State how many lines in the listing below include the word "objects". Give nothing but the number.

━━ Records shown ━━

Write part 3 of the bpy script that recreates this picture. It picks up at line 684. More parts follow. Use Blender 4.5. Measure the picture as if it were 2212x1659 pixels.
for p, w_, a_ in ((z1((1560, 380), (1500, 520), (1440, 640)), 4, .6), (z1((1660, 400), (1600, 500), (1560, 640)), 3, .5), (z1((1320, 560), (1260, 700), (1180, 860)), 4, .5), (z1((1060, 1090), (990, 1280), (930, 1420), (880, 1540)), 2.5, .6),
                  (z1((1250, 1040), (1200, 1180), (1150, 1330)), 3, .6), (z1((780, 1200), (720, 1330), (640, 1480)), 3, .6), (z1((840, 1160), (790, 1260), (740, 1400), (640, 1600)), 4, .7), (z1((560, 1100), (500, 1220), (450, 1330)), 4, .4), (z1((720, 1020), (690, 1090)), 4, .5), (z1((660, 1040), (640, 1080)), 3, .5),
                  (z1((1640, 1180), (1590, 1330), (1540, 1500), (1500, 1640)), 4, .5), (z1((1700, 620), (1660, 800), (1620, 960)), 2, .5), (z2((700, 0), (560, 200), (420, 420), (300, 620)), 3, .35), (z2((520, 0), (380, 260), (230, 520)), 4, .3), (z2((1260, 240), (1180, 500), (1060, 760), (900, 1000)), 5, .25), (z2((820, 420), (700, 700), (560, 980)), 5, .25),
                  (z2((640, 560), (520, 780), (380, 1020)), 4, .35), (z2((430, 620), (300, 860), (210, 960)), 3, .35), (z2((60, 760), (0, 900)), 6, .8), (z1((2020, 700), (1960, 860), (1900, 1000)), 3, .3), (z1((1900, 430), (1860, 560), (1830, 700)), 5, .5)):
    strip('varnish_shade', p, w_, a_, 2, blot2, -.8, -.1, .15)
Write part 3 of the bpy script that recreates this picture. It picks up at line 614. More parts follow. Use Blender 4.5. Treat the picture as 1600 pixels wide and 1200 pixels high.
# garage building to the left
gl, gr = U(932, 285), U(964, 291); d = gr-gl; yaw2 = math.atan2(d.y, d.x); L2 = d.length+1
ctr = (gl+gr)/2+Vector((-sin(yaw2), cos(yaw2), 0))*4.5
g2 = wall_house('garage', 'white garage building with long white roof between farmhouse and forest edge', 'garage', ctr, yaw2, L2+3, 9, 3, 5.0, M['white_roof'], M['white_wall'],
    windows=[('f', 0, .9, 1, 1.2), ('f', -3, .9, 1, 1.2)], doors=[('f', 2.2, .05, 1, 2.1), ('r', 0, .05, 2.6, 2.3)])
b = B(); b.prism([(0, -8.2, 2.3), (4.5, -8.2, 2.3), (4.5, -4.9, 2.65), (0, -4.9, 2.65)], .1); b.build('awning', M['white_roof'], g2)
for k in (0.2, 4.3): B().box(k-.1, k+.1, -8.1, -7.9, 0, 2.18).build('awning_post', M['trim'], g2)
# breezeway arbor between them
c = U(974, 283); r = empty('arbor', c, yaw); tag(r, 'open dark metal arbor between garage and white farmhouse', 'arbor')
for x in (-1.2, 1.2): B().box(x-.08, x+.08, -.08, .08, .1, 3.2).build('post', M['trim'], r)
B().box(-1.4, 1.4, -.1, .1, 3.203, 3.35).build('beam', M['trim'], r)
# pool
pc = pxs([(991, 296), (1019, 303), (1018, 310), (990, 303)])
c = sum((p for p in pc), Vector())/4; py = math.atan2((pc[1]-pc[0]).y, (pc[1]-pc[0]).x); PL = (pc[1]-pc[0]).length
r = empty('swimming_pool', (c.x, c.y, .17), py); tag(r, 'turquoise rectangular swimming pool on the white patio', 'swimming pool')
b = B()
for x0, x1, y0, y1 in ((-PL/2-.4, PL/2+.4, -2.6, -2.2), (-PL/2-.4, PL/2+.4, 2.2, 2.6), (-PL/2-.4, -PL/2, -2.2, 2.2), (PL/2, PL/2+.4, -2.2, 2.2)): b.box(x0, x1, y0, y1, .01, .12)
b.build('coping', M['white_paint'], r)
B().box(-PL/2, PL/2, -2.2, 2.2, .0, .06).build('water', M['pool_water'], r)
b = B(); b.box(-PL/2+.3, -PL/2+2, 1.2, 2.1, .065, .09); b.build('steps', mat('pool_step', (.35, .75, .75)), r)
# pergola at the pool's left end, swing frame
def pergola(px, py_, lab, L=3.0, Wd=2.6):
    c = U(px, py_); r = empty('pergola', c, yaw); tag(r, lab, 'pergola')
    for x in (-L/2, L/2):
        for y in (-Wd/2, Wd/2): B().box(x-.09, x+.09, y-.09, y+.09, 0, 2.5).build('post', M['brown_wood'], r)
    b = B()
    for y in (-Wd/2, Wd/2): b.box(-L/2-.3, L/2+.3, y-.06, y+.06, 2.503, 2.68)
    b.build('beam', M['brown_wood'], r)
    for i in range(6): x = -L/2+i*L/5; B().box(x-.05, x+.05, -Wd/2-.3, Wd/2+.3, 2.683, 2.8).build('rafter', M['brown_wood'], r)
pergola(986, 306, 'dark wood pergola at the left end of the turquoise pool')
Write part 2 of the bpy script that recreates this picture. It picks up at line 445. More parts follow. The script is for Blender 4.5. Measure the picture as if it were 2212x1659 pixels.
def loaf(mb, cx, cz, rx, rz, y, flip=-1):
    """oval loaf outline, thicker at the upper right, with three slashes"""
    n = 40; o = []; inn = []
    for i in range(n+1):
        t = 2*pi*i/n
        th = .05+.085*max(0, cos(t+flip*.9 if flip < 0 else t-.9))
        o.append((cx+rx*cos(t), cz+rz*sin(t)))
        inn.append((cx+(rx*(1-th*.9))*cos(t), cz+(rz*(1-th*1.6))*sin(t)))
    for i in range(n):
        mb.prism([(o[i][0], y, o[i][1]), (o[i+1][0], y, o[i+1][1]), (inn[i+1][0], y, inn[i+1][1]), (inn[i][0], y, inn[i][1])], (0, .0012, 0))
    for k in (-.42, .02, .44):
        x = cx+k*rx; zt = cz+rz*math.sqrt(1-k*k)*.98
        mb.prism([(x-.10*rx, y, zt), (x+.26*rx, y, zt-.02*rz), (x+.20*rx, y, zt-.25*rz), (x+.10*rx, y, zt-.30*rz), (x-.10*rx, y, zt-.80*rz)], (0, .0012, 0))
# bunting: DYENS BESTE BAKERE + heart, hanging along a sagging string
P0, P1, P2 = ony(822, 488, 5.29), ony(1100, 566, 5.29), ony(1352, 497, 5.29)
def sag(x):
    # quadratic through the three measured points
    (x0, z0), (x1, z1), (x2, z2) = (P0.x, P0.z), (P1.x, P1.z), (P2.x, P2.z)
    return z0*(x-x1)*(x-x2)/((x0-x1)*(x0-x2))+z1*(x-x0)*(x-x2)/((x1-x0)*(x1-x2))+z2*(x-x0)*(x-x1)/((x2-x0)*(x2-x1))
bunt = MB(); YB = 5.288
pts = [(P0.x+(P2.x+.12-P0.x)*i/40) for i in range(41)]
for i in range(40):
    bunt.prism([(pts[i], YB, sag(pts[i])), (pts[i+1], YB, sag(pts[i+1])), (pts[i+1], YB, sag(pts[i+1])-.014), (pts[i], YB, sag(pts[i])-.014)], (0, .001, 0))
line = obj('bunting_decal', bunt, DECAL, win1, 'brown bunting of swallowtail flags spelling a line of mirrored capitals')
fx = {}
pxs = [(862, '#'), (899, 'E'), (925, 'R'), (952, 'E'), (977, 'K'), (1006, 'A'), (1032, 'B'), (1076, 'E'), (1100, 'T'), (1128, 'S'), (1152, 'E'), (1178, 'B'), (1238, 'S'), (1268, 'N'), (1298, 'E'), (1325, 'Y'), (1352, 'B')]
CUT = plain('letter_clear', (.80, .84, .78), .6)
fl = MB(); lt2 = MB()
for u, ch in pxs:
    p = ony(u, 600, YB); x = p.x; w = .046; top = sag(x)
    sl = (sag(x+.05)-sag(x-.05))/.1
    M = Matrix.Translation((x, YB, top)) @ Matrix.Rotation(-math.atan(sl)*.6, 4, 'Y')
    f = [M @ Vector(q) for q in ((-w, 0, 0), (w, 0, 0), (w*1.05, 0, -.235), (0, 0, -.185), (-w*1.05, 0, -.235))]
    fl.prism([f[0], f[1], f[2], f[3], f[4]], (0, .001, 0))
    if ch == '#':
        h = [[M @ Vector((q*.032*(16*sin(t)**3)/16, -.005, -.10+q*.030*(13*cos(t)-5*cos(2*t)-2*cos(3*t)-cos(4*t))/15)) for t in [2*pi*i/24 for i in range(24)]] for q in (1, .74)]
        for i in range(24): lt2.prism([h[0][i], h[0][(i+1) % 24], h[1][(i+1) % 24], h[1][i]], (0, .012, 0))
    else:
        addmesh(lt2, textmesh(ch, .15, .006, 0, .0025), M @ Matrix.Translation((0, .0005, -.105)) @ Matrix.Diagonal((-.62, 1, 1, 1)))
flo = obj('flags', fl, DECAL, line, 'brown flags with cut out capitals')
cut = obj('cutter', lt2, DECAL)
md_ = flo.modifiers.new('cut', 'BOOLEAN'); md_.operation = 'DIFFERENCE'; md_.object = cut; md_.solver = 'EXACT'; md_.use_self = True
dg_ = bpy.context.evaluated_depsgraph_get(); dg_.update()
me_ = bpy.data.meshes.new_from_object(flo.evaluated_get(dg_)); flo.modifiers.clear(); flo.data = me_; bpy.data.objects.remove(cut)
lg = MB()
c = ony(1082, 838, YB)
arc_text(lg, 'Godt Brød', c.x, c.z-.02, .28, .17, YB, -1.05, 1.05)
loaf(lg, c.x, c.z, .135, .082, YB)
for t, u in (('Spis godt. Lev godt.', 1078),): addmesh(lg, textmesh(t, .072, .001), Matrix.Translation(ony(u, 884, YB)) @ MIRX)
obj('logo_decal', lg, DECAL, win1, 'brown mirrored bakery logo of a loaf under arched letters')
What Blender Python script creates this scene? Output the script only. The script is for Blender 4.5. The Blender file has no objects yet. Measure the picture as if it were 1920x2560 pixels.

━━━

_Response below_
2